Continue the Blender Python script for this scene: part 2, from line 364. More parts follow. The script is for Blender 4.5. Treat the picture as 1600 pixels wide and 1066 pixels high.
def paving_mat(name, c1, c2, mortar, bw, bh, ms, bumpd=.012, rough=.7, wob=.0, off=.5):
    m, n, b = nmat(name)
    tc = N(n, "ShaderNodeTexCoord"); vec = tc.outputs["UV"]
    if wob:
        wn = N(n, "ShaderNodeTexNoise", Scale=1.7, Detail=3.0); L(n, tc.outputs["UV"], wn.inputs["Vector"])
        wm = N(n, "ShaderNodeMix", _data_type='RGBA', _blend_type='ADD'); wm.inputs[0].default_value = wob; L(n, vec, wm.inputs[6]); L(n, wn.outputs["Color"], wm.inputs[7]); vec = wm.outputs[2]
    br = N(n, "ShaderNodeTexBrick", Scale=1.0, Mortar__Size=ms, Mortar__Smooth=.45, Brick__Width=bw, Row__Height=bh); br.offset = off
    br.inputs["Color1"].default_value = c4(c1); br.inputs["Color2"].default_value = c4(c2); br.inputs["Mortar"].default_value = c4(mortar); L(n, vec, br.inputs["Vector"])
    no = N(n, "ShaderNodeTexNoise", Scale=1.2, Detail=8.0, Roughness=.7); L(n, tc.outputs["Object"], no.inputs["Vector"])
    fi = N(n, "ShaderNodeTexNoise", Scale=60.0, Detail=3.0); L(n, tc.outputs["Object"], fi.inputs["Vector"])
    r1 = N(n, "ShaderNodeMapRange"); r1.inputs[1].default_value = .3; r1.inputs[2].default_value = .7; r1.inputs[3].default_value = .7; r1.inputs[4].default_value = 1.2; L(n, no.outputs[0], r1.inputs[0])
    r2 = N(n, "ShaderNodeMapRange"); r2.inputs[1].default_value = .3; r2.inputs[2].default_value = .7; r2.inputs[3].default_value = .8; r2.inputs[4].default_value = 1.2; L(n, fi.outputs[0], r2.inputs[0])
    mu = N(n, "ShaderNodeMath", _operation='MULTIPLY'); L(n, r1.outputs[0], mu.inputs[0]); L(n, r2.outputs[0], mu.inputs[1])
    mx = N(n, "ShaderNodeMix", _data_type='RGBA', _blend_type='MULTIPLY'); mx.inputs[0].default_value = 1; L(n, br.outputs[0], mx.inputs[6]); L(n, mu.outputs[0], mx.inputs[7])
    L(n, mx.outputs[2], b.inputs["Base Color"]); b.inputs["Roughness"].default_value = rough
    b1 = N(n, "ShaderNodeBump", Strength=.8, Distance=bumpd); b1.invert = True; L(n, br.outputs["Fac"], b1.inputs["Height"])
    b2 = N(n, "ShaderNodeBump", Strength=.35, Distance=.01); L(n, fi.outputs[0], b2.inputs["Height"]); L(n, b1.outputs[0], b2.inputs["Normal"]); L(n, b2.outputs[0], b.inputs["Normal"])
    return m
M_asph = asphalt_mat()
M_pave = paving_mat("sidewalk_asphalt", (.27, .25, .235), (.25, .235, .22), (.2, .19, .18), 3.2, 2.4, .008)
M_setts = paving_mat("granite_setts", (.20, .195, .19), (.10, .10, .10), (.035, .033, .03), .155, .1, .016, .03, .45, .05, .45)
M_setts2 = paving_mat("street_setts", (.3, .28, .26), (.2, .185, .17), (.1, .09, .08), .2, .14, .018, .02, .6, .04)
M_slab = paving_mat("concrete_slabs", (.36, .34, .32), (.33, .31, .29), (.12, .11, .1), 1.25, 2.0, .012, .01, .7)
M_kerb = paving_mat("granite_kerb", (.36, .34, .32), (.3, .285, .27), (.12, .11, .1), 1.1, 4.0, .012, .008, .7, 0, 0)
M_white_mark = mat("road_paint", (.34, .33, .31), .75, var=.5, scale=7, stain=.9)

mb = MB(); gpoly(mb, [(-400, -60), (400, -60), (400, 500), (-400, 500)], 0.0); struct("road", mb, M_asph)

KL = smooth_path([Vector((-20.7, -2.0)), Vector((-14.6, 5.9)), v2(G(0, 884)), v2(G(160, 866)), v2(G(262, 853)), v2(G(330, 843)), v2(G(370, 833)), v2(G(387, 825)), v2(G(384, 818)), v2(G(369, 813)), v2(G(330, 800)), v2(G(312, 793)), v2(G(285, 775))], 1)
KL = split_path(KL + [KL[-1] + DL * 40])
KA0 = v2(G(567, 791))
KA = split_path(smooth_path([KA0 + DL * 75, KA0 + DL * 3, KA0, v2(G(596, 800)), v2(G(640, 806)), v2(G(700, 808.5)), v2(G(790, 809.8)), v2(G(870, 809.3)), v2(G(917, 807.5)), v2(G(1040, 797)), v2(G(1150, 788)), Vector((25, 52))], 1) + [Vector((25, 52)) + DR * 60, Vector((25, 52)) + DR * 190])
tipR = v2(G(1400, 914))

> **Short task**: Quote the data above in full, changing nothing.

> **The completed task**:
Continue the Blender Python script for this scene: part 2, from line 364. More parts follow. The script is for Blender 4.5. Treat the picture as 1600 pixels wide and 1066 pixels high.
def paving_mat(name, c1, c2, mortar, bw, bh, ms, bumpd=.012, rough=.7, wob=.0, off=.5):
    m, n, b = nmat(name)
    tc = N(n, "ShaderNodeTexCoord"); vec = tc.outputs["UV"]
    if wob:
        wn = N(n, "ShaderNodeTexNoise", Scale=1.7, Detail=3.0); L(n, tc.outputs["UV"], wn.inputs["Vector"])
        wm = N(n, "ShaderNodeMix", _data_type='RGBA', _blend_type='ADD'); wm.inputs[0].default_value = wob; L(n, vec, wm.inputs[6]); L(n, wn.outputs["Color"], wm.inputs[7]); vec = wm.outputs[2]
    br = N(n, "ShaderNodeTexBrick", Scale=1.0, Mortar__Size=ms, Mortar__Smooth=.45, Brick__Width=bw, Row__Height=bh); br.offset = off
    br.inputs["Color1"].default_value = c4(c1); br.inputs["Color2"].default_value = c4(c2); br.inputs["Mortar"].default_value = c4(mortar); L(n, vec, br.inputs["Vector"])
    no = N(n, "ShaderNodeTexNoise", Scale=1.2, Detail=8.0, Roughness=.7); L(n, tc.outputs["Object"], no.inputs["Vector"])
    fi = N(n, "ShaderNodeTexNoise", Scale=60.0, Detail=3.0); L(n, tc.outputs["Object"], fi.inputs["Vector"])
    r1 = N(n, "ShaderNodeMapRange"); r1.inputs[1].default_value = .3; r1.inputs[2].default_value = .7; r1.inputs[3].default_value = .7; r1.inputs[4].default_value = 1.2; L(n, no.outputs[0], r1.inputs[0])
    r2 = N(n, "ShaderNodeMapRange"); r2.inputs[1].default_value = .3; r2.inputs[2].default_value = .7; r2.inputs[3].default_value = .8; r2.inputs[4].default_value = 1.2; L(n, fi.outputs[0], r2.inputs[0])
    mu = N(n, "ShaderNodeMath", _operation='MULTIPLY'); L(n, r1.outputs[0], mu.inputs[0]); L(n, r2.outputs[0], mu.inputs[1])
    mx = N(n, "ShaderNodeMix", _data_type='RGBA', _blend_type='MULTIPLY'); mx.inputs[0].default_value = 1; L(n, br.outputs[0], mx.inputs[6]); L(n, mu.outputs[0], mx.inputs[7])
    L(n, mx.outputs[2], b.inputs["Base Color"]); b.inputs["Roughness"].default_value = rough
    b1 = N(n, "ShaderNodeBump", Strength=.8, Distance=bumpd); b1.invert = True; L(n, br.outputs["Fac"], b1.inputs["Height"])
    b2 = N(n, "ShaderNodeBump", Strength=.35, Distance=.01); L(n, fi.outputs[0], b2.inputs["Height"]); L(n, b1.outputs[0], b2.inputs["Normal"]); L(n, b2.outputs[0], b.inputs["Normal"])
    return m
M_asph = asphalt_mat()
M_pave = paving_mat("sidewalk_asphalt", (.27, .25, .235), (.25, .235, .22), (.2, .19, .18), 3.2, 2.4, .008)
M_setts = paving_mat("granite_setts", (.20, .195, .19), (.10, .10, .10), (.035, .033, .03), .155, .1, .016, .03, .45, .05, .45)
M_setts2 = paving_mat("street_setts", (.3, .28, .26), (.2, .185, .17), (.1, .09, .08), .2, .14, .018, .02, .6, .04)
M_slab = paving_mat("concrete_slabs", (.36, .34, .32), (.33, .31, .29), (.12, .11, .1), 1.25, 2.0, .012, .01, .7)
M_kerb = paving_mat("granite_kerb", (.36, .34, .32), (.3, .285, .27), (.12, .11, .1), 1.1, 4.0, .012, .008, .7, 0, 0)
M_white_mark = mat("road_paint", (.34, .33, .31), .75, var=.5, scale=7, stain=.9)

mb = MB(); gpoly(mb, [(-400, -60), (400, -60), (400, 500), (-400, 500)], 0.0); struct("road", mb, M_asph)

KL = smooth_path([Vector((-20.7, -2.0)), Vector((-14.6, 5.9)), v2(G(0, 884)), v2(G(160, 866)), v2(G(262, 853)), v2(G(330, 843)), v2(G(370, 833)), v2(G(387, 825)), v2(G(384, 818)), v2(G(369, 813)), v2(G(330, 800)), v2(G(312, 793)), v2(G(285, 775))], 1)
KL = split_path(KL + [KL[-1] + DL * 40])
KA0 = v2(G(567, 791))
KA = split_path(smooth_path([KA0 + DL * 75, KA0 + DL * 3, KA0, v2(G(596, 800)), v2(G(640, 806)), v2(G(700, 808.5)), v2(G(790, 809.8)), v2(G(870, 809.3)), v2(G(917, 807.5)), v2(G(1040, 797)), v2(G(1150, 788)), Vector((25, 52))], 1) + [Vector((25, 52)) + DR * 60, Vector((25, 52)) + DR * 190])
tipR = v2(G(1400, 914))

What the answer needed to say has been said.